Pour que le tourisme social perdure, on a intérêt à ce que les régions, les communes, le gouvernement tirent un impact positif de nos actions. Nous réfléchissons à mettre à disposition des collectivités locales une partie de nos locaux par exemple.
Nous sommes très en avance sur la digitalisation que j’appelle interne, c’est-à-dire tout ce qui est la comptabilité, la gestion. Il reste en revanche encore un grand pas à faire pour nos clients. Nous avons travaillé sur l’avant séjour, il nous faut maintenant travailler sur la digitalisation du séjour en lui-même. Cela permettra de gagner aussi du temps de travail de nos collaborateurs, pas pour économiser, mais pour les mettre ailleurs. Notre slogan, c’est l’accueil par l’humain. Aller récupérer des clés dans une boîte aux lettres, ce n’est pas chaleureux.
Comment se déroule la transition avec votre successeur ?

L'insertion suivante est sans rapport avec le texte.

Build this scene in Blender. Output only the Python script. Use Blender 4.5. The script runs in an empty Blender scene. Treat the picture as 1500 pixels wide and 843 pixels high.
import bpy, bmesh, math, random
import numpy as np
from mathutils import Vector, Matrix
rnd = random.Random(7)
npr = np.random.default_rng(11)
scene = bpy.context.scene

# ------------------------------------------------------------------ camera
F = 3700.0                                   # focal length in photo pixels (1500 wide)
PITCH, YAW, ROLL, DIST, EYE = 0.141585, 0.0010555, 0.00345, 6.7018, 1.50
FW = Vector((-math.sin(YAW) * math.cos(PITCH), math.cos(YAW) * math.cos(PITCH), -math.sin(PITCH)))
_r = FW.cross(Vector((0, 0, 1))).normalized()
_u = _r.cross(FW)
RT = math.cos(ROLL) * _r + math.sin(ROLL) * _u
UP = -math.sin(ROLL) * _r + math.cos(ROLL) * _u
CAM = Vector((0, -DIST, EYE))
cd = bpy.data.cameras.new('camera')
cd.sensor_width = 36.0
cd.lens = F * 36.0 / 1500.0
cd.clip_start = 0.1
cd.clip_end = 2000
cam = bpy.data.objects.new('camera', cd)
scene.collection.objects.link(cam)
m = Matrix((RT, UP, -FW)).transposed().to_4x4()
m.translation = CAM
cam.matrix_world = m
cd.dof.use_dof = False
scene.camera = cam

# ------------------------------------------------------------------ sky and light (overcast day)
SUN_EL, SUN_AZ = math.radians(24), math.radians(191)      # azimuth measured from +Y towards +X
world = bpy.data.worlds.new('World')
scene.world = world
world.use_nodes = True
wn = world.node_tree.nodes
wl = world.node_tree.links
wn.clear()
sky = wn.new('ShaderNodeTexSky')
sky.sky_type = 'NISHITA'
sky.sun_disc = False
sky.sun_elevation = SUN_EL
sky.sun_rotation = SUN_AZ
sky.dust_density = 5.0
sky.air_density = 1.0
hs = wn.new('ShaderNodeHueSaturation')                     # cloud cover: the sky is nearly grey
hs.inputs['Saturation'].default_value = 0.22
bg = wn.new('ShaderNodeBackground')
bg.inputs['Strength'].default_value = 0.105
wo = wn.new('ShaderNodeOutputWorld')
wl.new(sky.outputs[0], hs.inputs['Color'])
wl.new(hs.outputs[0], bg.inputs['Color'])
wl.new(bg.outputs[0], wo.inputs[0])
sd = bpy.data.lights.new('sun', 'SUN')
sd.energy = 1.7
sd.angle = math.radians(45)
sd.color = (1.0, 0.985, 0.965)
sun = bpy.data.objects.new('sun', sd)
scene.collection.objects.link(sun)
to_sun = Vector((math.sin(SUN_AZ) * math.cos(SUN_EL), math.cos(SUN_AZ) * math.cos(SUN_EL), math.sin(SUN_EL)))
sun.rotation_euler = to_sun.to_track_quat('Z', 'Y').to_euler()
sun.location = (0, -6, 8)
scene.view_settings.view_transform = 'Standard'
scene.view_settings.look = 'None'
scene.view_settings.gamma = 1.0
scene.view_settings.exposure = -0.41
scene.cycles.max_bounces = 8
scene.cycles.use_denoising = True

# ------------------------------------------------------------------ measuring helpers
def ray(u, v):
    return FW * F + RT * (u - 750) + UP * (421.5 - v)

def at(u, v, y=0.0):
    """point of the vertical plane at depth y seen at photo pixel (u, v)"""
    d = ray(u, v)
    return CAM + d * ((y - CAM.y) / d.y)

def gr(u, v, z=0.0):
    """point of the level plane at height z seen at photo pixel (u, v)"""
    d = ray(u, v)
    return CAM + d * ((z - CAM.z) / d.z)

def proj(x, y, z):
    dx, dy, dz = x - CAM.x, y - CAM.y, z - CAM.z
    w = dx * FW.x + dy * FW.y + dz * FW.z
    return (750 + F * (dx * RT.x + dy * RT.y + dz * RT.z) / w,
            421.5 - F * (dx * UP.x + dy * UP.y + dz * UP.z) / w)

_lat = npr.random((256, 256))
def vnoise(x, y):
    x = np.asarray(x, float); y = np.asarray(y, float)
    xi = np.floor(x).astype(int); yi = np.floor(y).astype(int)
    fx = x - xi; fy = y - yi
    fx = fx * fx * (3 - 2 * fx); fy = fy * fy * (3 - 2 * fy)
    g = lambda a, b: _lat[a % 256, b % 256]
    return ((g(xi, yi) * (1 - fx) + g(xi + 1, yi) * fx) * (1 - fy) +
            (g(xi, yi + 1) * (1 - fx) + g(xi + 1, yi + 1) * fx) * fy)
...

Avec l’accord de mon président, j’ai pris soin d’engager mon successeur au mois d’avril. Depuis le mois d’avril, je suis avec lui tous les jours, nous avons fait le tour de tous les villages. Je lui donne toutes les clés et je vais rester à son écoute jusqu’en octobre. Il s’appelle Olivier Mercoli, Il a fait beaucoup de choses dans l’informatique pour les agences de voyages web. Dernièrement, il était directeur général de 2 établissements à Biarritz qui sont le l’Aquarium de Biarritz et la Cité de l’océan. Il a cette approche cliente très importante et il apprend maintenant avec moi le multisite.